To me an obituary should not read of "what was and who they were" but it should speak mountains of the legacy left behind for all to be aware of. Information that could spark inspiration and hope for each other. If we speak of what was, it paints the picture that eventhough their physical presence is not with us they are no longer of importance. Their vast memories remain alive and will compel us to think of similarities that we may be privy to at a later date and compare their memory to use as a stepping stone toward each day of life.

If I think of his past, I can only envy his future. A future that we will never know on this plain of earth. We can only surmise of the pleasantries that will abound from the earthly strings that once held his soul here. He left behind the people who will move his memory forward and forever etch his name across the land he once walked on.
Should we be sad, yes for the moment, but in a selfish way but we must remember the joy that we once held by knowing him when life flowed through his body. The law was his choice of a life profession and now he will practice the law in a realm free of hurtful situations and crimes that have to be settled by a judge. The only judging to be done in this lawless realm will be to judge the good things that he left behind. Being quiet and modest as to who he was only allowed others to understand the integrity with which he stood his ground on. He held many surprises and allowed his destiny to play out with silent thoughts.

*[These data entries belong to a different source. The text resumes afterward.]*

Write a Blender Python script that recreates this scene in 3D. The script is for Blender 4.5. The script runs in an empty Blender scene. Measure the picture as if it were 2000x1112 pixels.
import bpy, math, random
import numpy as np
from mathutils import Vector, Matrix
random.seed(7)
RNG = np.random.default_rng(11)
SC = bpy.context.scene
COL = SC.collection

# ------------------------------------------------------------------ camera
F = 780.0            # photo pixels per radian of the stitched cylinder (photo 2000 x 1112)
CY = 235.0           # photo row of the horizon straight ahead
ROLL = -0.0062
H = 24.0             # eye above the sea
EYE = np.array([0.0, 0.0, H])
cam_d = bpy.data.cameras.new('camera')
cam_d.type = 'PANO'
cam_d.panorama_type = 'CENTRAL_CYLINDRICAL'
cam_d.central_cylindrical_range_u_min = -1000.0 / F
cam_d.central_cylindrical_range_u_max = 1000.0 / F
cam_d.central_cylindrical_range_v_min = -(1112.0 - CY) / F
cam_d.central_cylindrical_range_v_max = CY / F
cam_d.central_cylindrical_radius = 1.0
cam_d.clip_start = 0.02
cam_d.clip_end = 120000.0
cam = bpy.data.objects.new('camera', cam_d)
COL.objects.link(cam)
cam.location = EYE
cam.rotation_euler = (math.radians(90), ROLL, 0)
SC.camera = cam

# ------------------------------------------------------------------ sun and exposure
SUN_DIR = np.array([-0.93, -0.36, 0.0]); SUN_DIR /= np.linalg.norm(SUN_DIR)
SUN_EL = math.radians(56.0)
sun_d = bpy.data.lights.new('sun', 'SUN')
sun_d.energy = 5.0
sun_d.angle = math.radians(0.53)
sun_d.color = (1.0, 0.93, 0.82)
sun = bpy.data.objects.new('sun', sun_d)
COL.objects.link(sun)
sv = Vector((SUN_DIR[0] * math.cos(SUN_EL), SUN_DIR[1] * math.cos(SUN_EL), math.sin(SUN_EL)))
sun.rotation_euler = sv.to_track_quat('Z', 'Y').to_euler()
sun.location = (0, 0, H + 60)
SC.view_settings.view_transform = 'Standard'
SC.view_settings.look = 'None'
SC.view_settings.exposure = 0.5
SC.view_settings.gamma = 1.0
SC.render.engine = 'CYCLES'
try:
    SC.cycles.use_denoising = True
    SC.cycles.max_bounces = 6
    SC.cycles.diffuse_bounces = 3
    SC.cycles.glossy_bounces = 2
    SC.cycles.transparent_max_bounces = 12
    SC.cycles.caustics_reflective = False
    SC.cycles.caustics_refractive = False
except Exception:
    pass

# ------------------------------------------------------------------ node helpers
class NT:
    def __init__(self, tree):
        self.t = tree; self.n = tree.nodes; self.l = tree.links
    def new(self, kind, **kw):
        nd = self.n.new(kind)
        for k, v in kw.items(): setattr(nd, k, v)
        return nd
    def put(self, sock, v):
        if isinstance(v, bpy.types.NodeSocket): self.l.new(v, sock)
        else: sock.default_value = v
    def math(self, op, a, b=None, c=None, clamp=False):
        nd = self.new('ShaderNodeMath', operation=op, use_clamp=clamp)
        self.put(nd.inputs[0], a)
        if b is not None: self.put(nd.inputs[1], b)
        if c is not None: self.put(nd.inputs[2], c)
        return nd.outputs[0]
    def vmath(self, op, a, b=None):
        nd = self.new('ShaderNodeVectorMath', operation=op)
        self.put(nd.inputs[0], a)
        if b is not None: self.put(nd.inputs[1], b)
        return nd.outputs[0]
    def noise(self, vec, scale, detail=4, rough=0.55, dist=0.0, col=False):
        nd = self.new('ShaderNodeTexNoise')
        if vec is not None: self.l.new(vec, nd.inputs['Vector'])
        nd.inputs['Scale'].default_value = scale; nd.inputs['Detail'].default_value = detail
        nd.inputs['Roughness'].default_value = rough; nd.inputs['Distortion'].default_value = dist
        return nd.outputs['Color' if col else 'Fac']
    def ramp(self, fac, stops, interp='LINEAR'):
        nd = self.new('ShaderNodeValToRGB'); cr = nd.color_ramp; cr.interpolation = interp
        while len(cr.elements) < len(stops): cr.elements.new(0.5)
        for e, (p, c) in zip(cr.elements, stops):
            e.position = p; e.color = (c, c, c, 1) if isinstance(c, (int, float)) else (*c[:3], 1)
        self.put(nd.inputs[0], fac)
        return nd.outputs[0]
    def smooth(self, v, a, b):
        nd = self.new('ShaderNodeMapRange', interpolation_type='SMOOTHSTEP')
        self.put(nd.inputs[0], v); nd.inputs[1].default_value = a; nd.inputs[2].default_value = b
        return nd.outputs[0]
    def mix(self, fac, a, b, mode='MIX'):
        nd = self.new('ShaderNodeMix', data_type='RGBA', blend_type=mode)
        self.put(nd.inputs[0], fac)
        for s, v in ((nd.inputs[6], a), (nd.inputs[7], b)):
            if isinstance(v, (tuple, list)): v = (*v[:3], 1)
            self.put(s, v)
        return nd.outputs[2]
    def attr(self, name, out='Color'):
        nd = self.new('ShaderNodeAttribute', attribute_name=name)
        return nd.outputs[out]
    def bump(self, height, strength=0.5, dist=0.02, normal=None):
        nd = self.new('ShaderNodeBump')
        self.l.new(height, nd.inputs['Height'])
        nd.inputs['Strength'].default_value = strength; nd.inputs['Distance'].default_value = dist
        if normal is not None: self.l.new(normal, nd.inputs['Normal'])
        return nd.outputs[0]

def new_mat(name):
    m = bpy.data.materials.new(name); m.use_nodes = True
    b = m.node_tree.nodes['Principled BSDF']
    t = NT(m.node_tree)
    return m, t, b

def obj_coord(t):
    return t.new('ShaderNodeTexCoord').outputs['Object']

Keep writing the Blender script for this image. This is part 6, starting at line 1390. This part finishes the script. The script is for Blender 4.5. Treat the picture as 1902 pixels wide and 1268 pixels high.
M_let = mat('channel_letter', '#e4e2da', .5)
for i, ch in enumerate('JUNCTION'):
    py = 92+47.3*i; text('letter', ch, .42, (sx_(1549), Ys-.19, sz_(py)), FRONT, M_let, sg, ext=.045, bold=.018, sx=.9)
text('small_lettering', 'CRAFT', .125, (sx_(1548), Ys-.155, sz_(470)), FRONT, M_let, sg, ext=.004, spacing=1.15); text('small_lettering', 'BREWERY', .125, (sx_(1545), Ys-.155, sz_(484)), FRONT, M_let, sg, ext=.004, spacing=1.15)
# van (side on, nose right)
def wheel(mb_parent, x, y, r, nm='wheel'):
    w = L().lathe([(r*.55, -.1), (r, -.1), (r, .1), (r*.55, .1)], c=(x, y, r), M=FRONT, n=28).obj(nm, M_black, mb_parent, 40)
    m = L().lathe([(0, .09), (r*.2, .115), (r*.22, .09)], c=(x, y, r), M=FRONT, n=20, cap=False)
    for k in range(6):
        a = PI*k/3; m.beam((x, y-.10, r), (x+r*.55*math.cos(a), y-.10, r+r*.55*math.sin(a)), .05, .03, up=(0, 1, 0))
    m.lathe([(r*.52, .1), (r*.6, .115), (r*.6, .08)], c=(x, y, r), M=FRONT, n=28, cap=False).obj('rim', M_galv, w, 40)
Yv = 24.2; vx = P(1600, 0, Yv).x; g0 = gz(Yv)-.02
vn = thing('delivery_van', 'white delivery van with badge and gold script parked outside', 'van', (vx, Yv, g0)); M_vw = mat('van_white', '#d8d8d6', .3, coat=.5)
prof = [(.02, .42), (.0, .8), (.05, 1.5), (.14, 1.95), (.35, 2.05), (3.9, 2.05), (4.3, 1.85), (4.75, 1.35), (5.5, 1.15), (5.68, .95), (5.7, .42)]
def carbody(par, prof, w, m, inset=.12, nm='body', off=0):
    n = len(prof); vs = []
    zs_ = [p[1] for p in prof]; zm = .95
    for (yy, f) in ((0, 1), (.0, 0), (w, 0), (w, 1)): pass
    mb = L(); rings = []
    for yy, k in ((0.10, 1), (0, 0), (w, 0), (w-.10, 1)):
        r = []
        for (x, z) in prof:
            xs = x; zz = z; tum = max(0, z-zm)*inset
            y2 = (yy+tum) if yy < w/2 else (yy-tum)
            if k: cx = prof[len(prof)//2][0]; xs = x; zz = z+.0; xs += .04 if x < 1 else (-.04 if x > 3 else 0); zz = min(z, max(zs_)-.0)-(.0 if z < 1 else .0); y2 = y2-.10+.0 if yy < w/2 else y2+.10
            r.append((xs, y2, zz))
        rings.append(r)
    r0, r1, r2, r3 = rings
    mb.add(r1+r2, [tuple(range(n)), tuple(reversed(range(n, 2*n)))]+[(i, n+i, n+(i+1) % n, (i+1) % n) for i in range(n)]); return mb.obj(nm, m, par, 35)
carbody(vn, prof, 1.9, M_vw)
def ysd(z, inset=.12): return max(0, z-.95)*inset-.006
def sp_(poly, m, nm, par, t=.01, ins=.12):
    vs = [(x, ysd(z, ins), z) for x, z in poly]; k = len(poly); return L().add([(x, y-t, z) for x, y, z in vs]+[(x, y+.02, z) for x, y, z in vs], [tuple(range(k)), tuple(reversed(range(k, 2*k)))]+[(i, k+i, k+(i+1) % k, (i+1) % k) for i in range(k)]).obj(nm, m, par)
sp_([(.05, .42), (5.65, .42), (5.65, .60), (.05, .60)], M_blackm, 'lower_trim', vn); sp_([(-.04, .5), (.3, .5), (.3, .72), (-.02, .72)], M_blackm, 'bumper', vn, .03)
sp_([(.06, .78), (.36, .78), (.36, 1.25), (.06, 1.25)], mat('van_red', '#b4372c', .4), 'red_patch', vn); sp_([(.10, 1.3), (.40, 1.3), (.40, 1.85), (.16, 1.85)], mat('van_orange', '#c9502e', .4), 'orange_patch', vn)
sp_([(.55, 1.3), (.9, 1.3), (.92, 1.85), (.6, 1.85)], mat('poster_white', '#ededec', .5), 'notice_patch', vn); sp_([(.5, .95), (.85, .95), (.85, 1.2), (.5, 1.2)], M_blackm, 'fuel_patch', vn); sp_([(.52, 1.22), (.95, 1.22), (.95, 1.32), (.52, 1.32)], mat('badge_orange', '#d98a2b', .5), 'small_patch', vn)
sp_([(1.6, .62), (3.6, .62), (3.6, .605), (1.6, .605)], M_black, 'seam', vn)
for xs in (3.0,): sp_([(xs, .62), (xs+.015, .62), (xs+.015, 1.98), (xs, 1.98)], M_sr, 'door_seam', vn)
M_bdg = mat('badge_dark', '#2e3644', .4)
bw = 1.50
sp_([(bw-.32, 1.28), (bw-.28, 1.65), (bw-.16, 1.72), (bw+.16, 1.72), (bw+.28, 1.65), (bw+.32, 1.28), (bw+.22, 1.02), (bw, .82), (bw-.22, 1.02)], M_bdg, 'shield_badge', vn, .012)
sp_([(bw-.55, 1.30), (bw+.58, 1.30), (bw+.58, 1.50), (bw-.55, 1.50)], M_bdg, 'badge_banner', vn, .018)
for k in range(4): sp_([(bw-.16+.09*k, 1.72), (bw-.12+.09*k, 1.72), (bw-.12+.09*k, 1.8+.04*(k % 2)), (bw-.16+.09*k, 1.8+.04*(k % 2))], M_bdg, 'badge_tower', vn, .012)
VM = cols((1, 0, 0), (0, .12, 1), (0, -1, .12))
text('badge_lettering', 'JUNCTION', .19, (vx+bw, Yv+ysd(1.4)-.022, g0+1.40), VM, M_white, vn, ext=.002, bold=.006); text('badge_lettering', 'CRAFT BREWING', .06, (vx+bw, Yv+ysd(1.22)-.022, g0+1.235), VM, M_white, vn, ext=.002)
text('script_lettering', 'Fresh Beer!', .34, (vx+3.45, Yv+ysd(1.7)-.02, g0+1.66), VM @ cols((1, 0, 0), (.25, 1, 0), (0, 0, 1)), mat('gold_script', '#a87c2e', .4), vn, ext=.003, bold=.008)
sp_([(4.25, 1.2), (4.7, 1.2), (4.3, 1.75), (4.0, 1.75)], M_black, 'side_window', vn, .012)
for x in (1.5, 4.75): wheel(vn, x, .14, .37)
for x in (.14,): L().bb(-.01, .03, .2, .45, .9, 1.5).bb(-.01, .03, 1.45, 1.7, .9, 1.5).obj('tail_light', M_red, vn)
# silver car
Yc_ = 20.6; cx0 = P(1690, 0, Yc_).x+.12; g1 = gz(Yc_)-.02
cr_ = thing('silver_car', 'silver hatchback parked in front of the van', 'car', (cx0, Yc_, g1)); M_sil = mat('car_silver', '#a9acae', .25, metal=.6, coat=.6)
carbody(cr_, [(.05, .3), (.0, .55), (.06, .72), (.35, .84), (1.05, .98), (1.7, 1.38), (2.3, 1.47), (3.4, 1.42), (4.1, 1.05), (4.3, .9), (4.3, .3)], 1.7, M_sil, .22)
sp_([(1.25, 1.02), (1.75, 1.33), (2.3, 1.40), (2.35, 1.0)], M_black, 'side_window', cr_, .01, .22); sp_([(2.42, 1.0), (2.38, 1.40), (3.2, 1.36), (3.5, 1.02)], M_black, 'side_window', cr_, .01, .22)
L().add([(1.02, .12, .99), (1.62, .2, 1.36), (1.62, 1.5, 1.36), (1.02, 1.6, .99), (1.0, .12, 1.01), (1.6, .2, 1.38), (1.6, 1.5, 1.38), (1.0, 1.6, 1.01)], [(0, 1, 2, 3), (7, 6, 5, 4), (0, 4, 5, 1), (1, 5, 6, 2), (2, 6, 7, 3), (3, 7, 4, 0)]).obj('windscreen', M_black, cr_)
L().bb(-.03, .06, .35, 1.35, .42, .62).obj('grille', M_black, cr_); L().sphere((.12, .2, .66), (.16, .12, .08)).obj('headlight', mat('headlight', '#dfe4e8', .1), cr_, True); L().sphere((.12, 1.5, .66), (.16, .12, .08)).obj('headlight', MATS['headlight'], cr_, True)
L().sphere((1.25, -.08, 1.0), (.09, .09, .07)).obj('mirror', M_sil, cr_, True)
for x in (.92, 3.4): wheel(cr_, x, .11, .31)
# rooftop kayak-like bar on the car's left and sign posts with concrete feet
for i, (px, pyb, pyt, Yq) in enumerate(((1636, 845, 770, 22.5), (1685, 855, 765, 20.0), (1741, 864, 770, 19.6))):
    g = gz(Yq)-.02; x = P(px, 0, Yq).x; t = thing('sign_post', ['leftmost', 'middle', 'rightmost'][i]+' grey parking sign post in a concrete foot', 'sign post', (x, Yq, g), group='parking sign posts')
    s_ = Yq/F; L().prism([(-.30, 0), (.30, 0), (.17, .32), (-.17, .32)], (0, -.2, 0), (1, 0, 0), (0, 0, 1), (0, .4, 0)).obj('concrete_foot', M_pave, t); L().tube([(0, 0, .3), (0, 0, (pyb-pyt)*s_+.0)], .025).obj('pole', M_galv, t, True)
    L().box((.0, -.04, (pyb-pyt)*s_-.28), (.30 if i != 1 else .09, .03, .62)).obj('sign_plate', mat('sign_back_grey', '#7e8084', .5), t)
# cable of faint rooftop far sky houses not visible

The people he will leave behind will eventually fall back into their daily routines and life will go on. Only now life will be viewed differently. Every waking day will be more appreciated and the things that once went unnoticed will be viewed with open eyes and a softer heart. The unseen law that he practiced while alive will be the unwritten law of a life who aspired to do the right thing in representing human rights. His case needs no judge, as he will view us all from a courtroom unlike any we will ever see on earth.